Professeur à la Sorbonne et l’un des principaux sociologues français, Michel Maffesoli livre dans Homo eroticus la synthèse de ses recherches sur l’essence de la postmodernité. Alors que les grands discours du XXème siècle se fondaient sur le mythe du progrès indéfini et sur un rationalisme souvent réducteur (voire totalitaire comme dans la cas du communisme), il perçoit le resurgissement, par une sorte d’effet du balancier et comme en réaction aux diverses formes d’utopies positivistes, de l’Eros, c’est-à-dire de l’affect, du plaisir et de l’émotion. Aux idéaux souvent abstraits se substitue la quête de communautés organiques et de nouveaux liens sociaux fondés sur des préférences  subjectives.
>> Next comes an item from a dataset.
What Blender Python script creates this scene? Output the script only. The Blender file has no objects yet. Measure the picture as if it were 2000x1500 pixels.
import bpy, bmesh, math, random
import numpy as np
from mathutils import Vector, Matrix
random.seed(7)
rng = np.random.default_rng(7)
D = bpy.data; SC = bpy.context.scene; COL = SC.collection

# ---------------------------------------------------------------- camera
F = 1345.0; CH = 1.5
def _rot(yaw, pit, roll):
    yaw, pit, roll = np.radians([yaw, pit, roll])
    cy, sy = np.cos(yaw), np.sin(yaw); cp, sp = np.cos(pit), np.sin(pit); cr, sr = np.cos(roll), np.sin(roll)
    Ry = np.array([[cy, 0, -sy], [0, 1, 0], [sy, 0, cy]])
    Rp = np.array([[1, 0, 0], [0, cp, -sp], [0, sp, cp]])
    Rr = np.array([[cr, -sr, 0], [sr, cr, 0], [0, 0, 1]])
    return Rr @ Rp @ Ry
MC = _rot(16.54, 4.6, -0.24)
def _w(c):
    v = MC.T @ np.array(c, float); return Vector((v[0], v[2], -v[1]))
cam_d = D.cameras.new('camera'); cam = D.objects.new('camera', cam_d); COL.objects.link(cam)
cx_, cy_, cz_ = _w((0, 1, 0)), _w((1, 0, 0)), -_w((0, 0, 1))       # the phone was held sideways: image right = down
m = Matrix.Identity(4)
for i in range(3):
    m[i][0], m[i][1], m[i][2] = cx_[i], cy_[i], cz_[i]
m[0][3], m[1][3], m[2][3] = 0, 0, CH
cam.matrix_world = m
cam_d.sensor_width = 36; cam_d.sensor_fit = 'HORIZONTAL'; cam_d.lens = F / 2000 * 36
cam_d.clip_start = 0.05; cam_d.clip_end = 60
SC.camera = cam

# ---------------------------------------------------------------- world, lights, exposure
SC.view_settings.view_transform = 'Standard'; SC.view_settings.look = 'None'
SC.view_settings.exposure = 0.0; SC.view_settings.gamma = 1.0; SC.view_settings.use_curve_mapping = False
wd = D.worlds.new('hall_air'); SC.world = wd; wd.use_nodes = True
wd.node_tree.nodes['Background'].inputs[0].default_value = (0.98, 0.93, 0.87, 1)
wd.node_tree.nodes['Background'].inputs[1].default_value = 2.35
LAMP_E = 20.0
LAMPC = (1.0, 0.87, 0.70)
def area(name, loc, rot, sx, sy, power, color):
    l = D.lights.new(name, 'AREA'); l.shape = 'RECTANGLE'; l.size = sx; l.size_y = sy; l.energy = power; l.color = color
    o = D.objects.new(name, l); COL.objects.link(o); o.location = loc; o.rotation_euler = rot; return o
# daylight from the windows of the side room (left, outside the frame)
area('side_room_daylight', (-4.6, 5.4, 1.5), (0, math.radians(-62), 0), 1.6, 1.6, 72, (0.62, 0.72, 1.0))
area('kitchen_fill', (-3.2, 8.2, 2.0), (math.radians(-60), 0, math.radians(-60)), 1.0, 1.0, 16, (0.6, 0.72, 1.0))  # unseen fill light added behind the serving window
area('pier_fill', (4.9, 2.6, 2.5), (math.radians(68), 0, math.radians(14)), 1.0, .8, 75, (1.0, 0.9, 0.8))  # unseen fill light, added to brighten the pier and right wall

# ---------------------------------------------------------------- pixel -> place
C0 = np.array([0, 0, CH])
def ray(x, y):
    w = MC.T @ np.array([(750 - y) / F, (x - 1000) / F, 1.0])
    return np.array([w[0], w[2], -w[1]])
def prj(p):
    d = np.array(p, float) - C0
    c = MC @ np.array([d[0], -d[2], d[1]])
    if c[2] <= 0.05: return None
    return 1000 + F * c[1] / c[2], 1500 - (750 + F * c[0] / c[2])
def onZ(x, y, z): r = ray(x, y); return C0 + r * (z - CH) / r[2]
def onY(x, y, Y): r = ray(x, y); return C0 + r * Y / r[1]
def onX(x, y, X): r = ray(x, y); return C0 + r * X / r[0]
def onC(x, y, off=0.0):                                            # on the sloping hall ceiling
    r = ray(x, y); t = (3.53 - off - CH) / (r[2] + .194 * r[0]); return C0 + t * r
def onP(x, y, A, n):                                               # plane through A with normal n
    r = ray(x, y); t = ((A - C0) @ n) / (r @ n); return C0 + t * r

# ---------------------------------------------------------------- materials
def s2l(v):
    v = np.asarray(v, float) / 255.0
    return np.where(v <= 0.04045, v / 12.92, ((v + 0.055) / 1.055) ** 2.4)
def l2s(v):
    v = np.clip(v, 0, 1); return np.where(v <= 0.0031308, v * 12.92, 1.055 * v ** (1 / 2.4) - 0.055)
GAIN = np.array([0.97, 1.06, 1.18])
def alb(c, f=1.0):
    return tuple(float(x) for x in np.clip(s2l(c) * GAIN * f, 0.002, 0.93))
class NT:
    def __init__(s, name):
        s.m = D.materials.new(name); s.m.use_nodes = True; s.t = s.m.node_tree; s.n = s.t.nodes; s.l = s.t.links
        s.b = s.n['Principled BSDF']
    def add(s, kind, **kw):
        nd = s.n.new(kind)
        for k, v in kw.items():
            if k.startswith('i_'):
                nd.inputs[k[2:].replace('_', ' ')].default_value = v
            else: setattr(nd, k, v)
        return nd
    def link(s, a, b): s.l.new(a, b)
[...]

Un nouveau polythéisme des valeurs refait surface, holistique et non dualiste, et qui dépasse les dichotomies de naguère : « C’est en oubliant le rôle de l’instinct dans notre espèce animale que le siècle précédent a connu les pires formes de barbarie », soutient-il non sans un brin de provocation, bienvenue tant nous avons oublié que le refus de notre animalité mène à la bestialité.

 

Christopher Gérard

 

Michel Maffesoli, Homo eroticus. Des communions émotionnelles, Editions du CNRS.